Alabama court reconsiders prepaid tuition ruling

Associated Press

MONTGOMERY, Ala. (AP) — The Alabama Supreme Court on Wednesday reopened a lawsuit over whether Alabama's prepaid college tuition program can pay less than full tuition for students.

The court, in a 7-0 decision, told a lower court to look at whether state officials can retroactively apply a new law passed by the Legislature to allow reduced tuition payments.

"I'm taking it as a positive sign," said Patti Lambert, co-founder of Save Alabama PACT and a member of the board that oversees the tuition program.

For two decades, parents paid money into the Prepaid Affordable College Tuition plan when their children were small and then when they finished high school, they got four years of tuition at an Alabama university. The program invested the money paid by parents and used the earnings to pay tuition. But it ran into trouble in 2008 when the stock market plunged, and it no longer had the assets to cover full tuition for all participants.

The Legislature committed an extra $548 million to the program in 2010, but it wasn't enough to keep paying full tuition. The program's board reached a settlement with many parents to pay tuition at fall 2010 rates rather than current rates, with parents making up the difference. Some parents objected and challenged the settlement in court. The Supreme Court voided the settlement in March, saying it violated a state law providing for full funding of the program.

In April, the PACT board got the Legislature to pass a law removing the full funding provision and giving the board new powers to reach a settlement.

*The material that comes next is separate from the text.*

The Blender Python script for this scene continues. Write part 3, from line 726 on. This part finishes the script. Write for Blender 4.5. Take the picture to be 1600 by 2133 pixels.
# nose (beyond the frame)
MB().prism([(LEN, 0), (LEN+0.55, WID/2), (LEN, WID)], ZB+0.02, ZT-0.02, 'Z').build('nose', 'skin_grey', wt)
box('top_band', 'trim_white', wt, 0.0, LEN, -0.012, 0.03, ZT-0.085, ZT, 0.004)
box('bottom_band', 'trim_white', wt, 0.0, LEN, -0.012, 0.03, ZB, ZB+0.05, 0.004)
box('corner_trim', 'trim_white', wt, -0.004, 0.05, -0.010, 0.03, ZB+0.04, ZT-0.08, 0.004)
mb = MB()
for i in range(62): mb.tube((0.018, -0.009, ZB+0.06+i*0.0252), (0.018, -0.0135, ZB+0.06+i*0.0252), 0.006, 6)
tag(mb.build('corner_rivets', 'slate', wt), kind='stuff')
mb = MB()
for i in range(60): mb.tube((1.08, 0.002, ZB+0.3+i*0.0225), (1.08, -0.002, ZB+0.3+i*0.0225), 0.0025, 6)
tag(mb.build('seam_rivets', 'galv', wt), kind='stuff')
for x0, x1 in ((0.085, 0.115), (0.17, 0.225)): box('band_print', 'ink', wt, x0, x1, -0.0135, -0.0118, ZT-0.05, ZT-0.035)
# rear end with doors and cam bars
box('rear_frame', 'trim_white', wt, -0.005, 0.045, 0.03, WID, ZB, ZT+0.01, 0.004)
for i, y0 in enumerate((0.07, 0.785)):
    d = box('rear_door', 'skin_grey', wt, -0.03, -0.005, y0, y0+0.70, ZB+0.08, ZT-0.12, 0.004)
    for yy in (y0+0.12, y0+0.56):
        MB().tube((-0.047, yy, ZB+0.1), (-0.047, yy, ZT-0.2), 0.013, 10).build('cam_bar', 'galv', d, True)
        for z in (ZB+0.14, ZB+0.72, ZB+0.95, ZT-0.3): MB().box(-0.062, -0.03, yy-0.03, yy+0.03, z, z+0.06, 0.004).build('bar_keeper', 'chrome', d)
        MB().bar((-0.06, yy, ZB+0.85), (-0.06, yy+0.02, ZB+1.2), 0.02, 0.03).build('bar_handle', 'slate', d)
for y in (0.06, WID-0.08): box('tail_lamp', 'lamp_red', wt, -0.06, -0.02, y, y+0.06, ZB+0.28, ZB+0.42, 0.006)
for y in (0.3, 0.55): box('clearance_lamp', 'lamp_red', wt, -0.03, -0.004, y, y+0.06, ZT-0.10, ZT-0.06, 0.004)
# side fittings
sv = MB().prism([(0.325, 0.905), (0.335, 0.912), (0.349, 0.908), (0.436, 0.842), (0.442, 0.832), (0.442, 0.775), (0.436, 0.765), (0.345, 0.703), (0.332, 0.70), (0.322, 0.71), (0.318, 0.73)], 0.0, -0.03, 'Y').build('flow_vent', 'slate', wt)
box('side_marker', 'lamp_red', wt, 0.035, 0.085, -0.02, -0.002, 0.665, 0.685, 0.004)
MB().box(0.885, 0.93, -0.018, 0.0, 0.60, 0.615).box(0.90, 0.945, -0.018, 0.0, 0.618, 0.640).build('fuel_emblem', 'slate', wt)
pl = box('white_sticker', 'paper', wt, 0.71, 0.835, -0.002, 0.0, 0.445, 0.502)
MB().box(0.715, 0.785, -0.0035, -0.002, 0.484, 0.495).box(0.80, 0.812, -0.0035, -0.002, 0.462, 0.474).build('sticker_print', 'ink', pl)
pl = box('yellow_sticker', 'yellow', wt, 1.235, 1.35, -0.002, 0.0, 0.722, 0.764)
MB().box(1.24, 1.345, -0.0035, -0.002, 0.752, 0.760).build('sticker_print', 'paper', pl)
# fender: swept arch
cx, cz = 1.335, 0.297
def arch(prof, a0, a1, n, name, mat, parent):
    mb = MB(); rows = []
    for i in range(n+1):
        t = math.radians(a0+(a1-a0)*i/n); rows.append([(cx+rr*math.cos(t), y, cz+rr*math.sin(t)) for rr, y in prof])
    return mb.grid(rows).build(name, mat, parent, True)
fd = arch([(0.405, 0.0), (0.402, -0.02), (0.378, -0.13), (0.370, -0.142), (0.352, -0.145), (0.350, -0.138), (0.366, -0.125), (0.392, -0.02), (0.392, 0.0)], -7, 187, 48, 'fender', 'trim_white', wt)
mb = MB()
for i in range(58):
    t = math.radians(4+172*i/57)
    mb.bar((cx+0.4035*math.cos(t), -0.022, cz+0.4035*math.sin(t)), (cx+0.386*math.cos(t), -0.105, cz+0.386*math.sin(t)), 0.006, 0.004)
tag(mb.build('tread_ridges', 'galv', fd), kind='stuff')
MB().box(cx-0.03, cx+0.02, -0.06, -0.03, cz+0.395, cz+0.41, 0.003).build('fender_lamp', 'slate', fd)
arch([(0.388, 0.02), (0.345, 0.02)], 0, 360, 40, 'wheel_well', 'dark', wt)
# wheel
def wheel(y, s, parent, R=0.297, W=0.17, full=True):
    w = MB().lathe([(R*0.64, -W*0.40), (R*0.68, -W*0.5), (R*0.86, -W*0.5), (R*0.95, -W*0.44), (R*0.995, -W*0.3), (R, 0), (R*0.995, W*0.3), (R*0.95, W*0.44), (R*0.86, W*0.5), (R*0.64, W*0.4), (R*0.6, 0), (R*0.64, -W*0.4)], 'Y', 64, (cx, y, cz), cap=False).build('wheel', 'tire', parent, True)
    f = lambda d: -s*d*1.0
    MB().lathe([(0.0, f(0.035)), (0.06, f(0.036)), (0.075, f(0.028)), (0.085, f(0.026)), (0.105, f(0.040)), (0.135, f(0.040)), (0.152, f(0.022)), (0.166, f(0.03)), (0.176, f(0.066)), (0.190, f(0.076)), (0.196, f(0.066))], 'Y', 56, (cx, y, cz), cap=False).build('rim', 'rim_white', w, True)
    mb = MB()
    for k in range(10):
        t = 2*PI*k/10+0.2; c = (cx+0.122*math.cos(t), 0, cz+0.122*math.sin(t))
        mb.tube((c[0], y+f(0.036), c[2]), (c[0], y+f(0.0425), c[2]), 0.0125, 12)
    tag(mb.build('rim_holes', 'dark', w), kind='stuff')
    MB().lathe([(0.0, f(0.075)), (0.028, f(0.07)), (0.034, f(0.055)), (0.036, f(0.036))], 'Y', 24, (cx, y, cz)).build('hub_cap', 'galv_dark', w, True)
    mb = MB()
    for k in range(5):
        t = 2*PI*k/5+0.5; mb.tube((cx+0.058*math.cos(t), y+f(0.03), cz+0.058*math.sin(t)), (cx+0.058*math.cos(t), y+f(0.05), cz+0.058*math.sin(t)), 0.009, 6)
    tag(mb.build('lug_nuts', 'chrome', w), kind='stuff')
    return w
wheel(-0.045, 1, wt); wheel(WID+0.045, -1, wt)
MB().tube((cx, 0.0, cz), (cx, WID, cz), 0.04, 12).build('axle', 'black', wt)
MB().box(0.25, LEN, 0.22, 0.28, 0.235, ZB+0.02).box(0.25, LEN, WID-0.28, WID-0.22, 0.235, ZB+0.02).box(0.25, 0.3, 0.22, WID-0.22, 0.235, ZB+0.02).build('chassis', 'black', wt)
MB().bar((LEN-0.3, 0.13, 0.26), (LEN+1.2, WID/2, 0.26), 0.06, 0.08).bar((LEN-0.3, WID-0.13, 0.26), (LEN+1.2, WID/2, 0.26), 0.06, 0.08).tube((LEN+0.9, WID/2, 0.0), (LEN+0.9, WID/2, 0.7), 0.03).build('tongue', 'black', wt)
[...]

The Supreme Court on Wednesday granted a request by the PACT board to reconsider its ruling.

The court's decision told Montgomery Circuit Judge Johnny Hardwick to review whether the new law can be applied retroactively to the settlement like the PACT board contends. Then the Supreme Court can review his decision.

Doyle Fuller, an attorney representing parents who supported the settlement, said, "This keeps the settlement alive, which in my opinion keeps the PACT program alive."

He said the PACT program can't afford to pay full tuition and is likely to collapse within two years without the settlement or another similar to it.

Parents who objected to the settlement maintain the new law unconstitutionally strips them of their vested rights in the PACT program.

"This retroactive argument, in our opinion, is taking away (their) rights," said Wally Walker, an attorney representing parents opposed to the settlement.

Walker said he was not surprised by Wednesday's ruling, saying the Supreme Court correctly ordered the case back to the trial court, where it must be litigated first before eventually returning to the high court.

"In Alabama, the Supreme Court is not the place you start," Walker said, "it's the place you finish."

Young Boozer, who serves as state treasurer and PACT board chairman, applauded Wednesday's ruling.

"This is a positive development for the PACT program and moves us closer to a final resolution that will preserve substantial benefits for all PACT contract beneficiaries," he said in a statement. "We look forward to taking the next step in the process of having the settlement approved."

The PACT program had $419 million in assets at the start of fiscal 2012 and about 39,000 participants. During the previous fiscal year it paid $81 million in tuition for 15,200 college students, state records show. The PACT board has been paying full tuition while asking the Supreme Court to reconsider its March ruling.

Only three Supreme Court justices participated in Wednesday's decision because six justices recused themselves. Two retired justices and two judges from the Alabama Court of Civil Appeals filled in for them to reach the 7-0 decision.